I can think of two names for this. One is “outmoded arrogance.” The other is “asleep at the wheel.” Whatever the moniker, some measure of incompetence lies behind it.

Related: Amid Spy Scandal, Kerry Calls Germany ‘Great Friend’

Instantly after Berlin revealed the first arrest, respected members of the American intelligence community asserted that, in cost-benefit terms alone, there is little point in this kind of Cold War-era spying on Germany. Factor in the political price now to be exacted, and Obama ought to have recognized the foolishness of fighting the last war as soon as Snowden told us a year ago that the NSA tapped Chancellor Merkel’s telephone.

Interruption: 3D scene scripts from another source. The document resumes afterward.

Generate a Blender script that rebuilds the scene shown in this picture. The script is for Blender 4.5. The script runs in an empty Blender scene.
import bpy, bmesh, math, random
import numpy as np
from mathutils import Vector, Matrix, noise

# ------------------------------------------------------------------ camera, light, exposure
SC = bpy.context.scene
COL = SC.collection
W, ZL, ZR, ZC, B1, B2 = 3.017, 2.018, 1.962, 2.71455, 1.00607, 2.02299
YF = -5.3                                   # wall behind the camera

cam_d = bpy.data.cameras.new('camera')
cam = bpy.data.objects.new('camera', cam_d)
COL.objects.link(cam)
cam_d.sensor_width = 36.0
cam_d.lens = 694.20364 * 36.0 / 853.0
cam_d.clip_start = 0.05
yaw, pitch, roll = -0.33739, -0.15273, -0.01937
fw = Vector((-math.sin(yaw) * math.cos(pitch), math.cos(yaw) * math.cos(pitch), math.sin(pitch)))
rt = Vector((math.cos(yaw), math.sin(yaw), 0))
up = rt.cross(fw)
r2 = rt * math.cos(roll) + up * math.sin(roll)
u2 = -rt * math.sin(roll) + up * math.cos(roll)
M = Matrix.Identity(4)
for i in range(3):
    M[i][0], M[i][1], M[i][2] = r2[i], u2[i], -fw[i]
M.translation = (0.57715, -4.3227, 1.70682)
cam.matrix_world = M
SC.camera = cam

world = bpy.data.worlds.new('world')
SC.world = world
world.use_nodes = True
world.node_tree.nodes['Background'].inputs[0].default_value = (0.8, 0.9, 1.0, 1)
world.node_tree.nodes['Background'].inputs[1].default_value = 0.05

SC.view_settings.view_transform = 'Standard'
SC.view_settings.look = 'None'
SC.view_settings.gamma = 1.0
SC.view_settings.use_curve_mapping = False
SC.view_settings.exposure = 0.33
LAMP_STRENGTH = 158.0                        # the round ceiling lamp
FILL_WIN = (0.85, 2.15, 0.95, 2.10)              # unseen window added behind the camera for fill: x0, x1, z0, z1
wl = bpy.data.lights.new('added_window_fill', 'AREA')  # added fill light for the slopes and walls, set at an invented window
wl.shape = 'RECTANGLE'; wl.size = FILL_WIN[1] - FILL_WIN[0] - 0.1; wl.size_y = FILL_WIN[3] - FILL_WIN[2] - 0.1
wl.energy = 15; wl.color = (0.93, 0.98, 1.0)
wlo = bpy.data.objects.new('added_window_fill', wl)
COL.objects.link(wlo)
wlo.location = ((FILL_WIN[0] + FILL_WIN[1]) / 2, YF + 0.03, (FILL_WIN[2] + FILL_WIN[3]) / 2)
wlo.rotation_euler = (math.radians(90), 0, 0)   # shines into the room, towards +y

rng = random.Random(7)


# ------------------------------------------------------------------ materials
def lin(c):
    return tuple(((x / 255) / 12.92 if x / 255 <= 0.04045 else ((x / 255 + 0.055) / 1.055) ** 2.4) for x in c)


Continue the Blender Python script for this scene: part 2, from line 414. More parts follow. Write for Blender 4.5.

In a similar vein, consider the gang-up against BNP Paribas late last month, when France’s largest bank (of which the government owns a piece) agreed to pay $8.9 billion in fines to settle charges that it did business in countries the U.S. sanctions. The Justice Department, the Fed, Treasury, the Manhattan DA, and the New York financial regulator all insisted on a piece of this action.

Institutions should be punished for crimes, of course. But no one asked the obvious question. BNP broke no European laws. Is extending a DA’s powers across an ocean the best way at this? Or, do Europeans have a case when they charge that this is judicial overreach—another badly timed display of American arrogance?

The outcome suggests an answer. At a business conference in Aix-en-Provence last week, French Finance Minister Michel Sapin cited the BNP case when he called for a “rebalancing” of the currencies used in global trade. With vociferous support from the top executives in attendance, he effectively made common cause with emerging nations such as China saying it is time to reduce American influence by replacing the dollar as the world economic currency.

Pretty deep water for a Manhattan prosecutor to swim in, you have to say.

Related: How Obama Lost Ukraine in a Few Stupid Steps

The Obama-Kerry Show worsens by the week in Ukraine. This column recently considered Treasury’s “stealth sanctions” against Russia—off-the-books penalties imposed over the EU’s opposition. Well-placed sources in Paris now tell me that it was at Washington’s urging that Ukrainian President Petro Poroshenko recently ignored the EU’s request to extend a ceasefire and avoid another military campaign in eastern Ukraine. This campaign unfolds as we speak.

The next chance to widen the trans-Atlantic rift is in Vienna, where the major European powers, the U.S., Russia, and China (the “P5 + 1”) are to meet Iranian officials this week to continue talks on a nuclear settlement. The Europeans have all along wanted a deal more than Washington; with a July 20 deadline, the danger of a schism is likely to increase.

The chance after that is the wide-ranging trade pact Washington is now negotiating with the EU. Given the heavy emphasis it places on control over cyberspace, this thing has less chance now than ever of getting through European legislatures. Push too hard in the face of resistance at the national level, where it is certain to arise, and Washington will rip yet another hole in its European ties.

Each of these cases deserves consideration in its own right. View them together and you find a common failure on this administration’s part.

Related: How Europe and Obama Lost Leverage with Putin

The continent that gave the world de Gaulle was restive with the sheer magnitude of American power all through the Cold War years. It took shelter under the American umbrella, yes; hypocritically or otherwise, it resented the loud American voice and its own low decibels.

If any administration of any stripe is to succeed in Europe now, it must understand that this underlying sentiment persists. It must listen and see in ways no administration found necessary during the Cold War.

The failure Obama and Kerry share in this respect is likely to bear bitter fruit. The German relationship is more or less trashed for the rest of Obama’s second term, in my view. France, with a Socialist president, has been surprisingly loyal to Washington, but there is nothing permanent here.

No guns, but many casualties in this theater of operations.